What the charts are saying
Martinez noted that a clean breakout above $82,500 could trigger a rally toward $94,000. But the opposite scenario — a rejection — puts the 50-day SMA at roughly $75,000 in play. That level also sits near a cluster of long-position liquidation walls at $75,000, $73,000 and $70,000, according to exchange data. The market is struggling for the follow-through volume needed to sustain a breakout, and the miner selling isn't helping.
Leverage is back — and it's lopsided
Retail and futures traders are piling back into risk. The Estimated Leverage Ratio hit a yearly peak this week, and most of that leverage is skewed long. That creates a fragile setup: if Bitcoin does roll over, a cascade of liquidations could amplify the drop. The walls at $75,000 and below suggest a lot of traders are betting on a bounce there, but those same orders would get eaten fast if the price sweeps through them.

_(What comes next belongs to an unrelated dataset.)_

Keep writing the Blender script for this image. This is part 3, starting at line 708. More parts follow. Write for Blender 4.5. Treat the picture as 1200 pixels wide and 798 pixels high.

Rekt Capital warns of a deeper breakdown
Analyst Rekt Capital has a bleaker read. He argues Bitcoin already broke down from its macro triangle base around $82,500 and is now retesting the 50-month EMA as support. History, he says, suggests a brief bounce here followed by a loss of that support and a move toward the bear market bottom. The 50-month EMA aligns with the 2021 all-time high — a level that flipped from resistance to support during the 2024 rally but may now be vulnerable. If Bitcoin rejects from the confluent zone of the macro downtrend and the triangle base, the current bounce will be weaker than the one seen in 2024.
All eyes are on $82,500. If Bitcoin can't close above it in the next day or two, the odds of a retest of $75,000 — and potentially the liquidation cascade below it — go up sharply. The miner selling and elevated leverage aren't giving traders much room for error.